Mallon doesn’t write about the United Kingdom. “I don’t write about real places,” she says. Instead, she combines elements of her reality to make new landscapes, all set in America — more easily done with the “misty-eyed perspective” of an outsider in the American Midwest, taking in “the red rock and the big sky and the scale of everything.”
After getting a bachelor’s degree in American literature and creative writing from the University of East Anglia in England, Mallon wanted to study writing in America partly because she says the writing programs here are better than those in the U.K. but also because she doesn’t “write from life.” She’s never been a realist, she says. “Not a firm one, anyway.”
She was influenced by Kurt Vonnegut, Jack Kerouac, and T.S. Eliot — authors of “sound and rhythm-led prose,” she says.
Mallon comes from a family with “a rhythm and a voice,” she says, everyone “deft with language.” Many are lawyers. Practicing law isn’t so different from theater, says Mallon, which isn’t so different from being a fiction writer. And in Scotland, where Mallon spent much time as a child, dramatic storytelling remains a tradition. Her mother recited Robert Burns’s poetry competitively all through school.

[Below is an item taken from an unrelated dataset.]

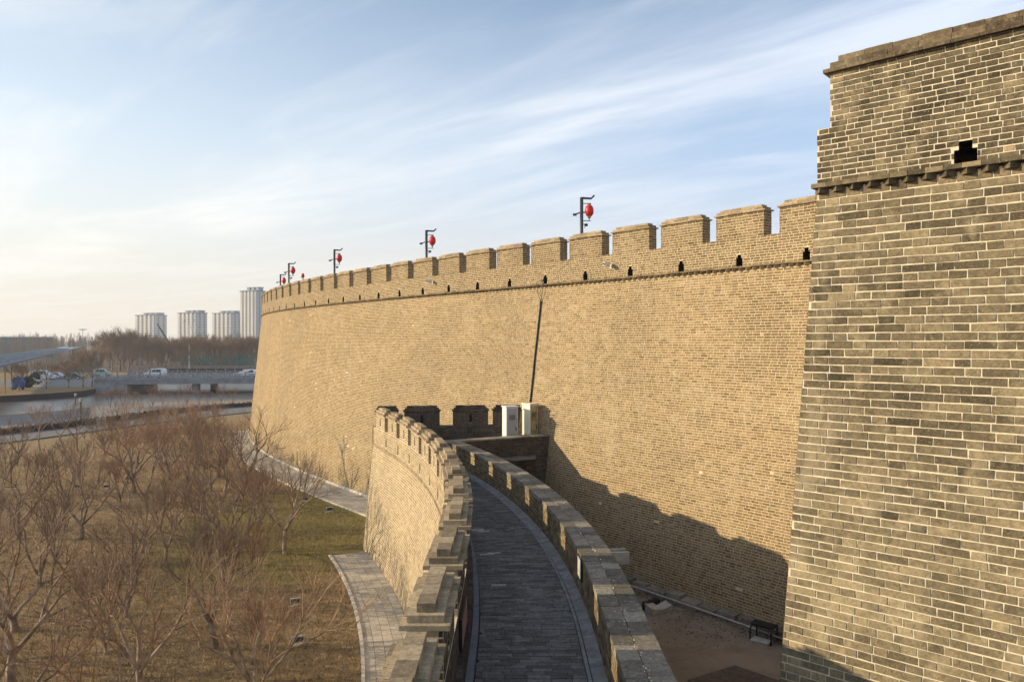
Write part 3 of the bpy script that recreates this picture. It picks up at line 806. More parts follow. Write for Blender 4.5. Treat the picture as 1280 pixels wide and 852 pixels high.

“There’s a lifesaving quality to being able to deeply express what you mean,” Mallon says. “Writing is the way that I talk to myself about myself.”
She remembers learning about onomatopoeia as a kid. “As I’ve gotten older,” she says, “I feel like everything is onomatopoetic. Everything sounds like what it is.” Words and sentences have shapes, she says. When those shapes fit together — or don’t — they make noise. “I think about collisions and impact, pain and violence,” says Mallon. “My work tends to be very dark and sort of brutal.”
In the middle of Dogs, Hal is driving into town with his friends “to go on a rampage.” Mallon reads aloud in a voice sick and heavy: “Kids in pajamas in all of their hot orange living rooms, watching cartoons on the carpet floor, cross-legged, dense little bodies full of milk and mashed potatoes, green peas and sandwich cookies, sliding past the windows in a spun sugar film reel. We were headed for the tracks.”
When the words are right, she says, a reader won’t have to work hard to understand their meaning. Their sounds and their meanings will refract, bouncing off each other like light from a prism. “Like a loop that reinforces itself,” says Mallon, “the meaning is amplified.”
In this part of Dogs, the boys are going to pick up drugs and go to the mall, says Mallon. “But Hal is thinking about killer whales.”
“I’d seen the killer whales on the television before,” she reads aloud. “Black rubber bodies all built to kill. Heavy and dense as a neutron star. All of that muscle. All power. I wanted a powerful body.”
The whales, with their “peg teeth,” are “built to withstand the fantastic black pressure,” she reads — the consonants clicking and slapping, the short “a” sounding wet and dark. “It had to be really quiet down there,” reads Mallon, and the sentence feels quiet, the word “down” sinking, the soft consonants in “there” murky.
“I think a lot about what it would be like if we used our teeth for everything,” says Mallon. “That very crunchy, tactile experience.” Writing can be physical like that, she says. She calls herself a maximalist, eager to luxuriate in language. “I have an idea that if I can select the right words, then I can convey something to another person exactly as I experience it myself.”
When she was working on Dogs in Iowa, Mallon’s peers didn’t always respond positively to the severity of her writing. In the novel, there’s trauma related to sexual abuse and its legacy — “and not a huge amount about how you might live in the aftermath of it,” she says.
Like Dogs, Mallon’s next novel will include pain. But the new project is also about “trying to live again” after trauma.
As the book takes shape in her mind, “I feel like I’m outside of a house, and it’s locked,” Mallon says. “I’m tapping on the door and looking in the windows.” She can’t get in yet, she says. “But I will.”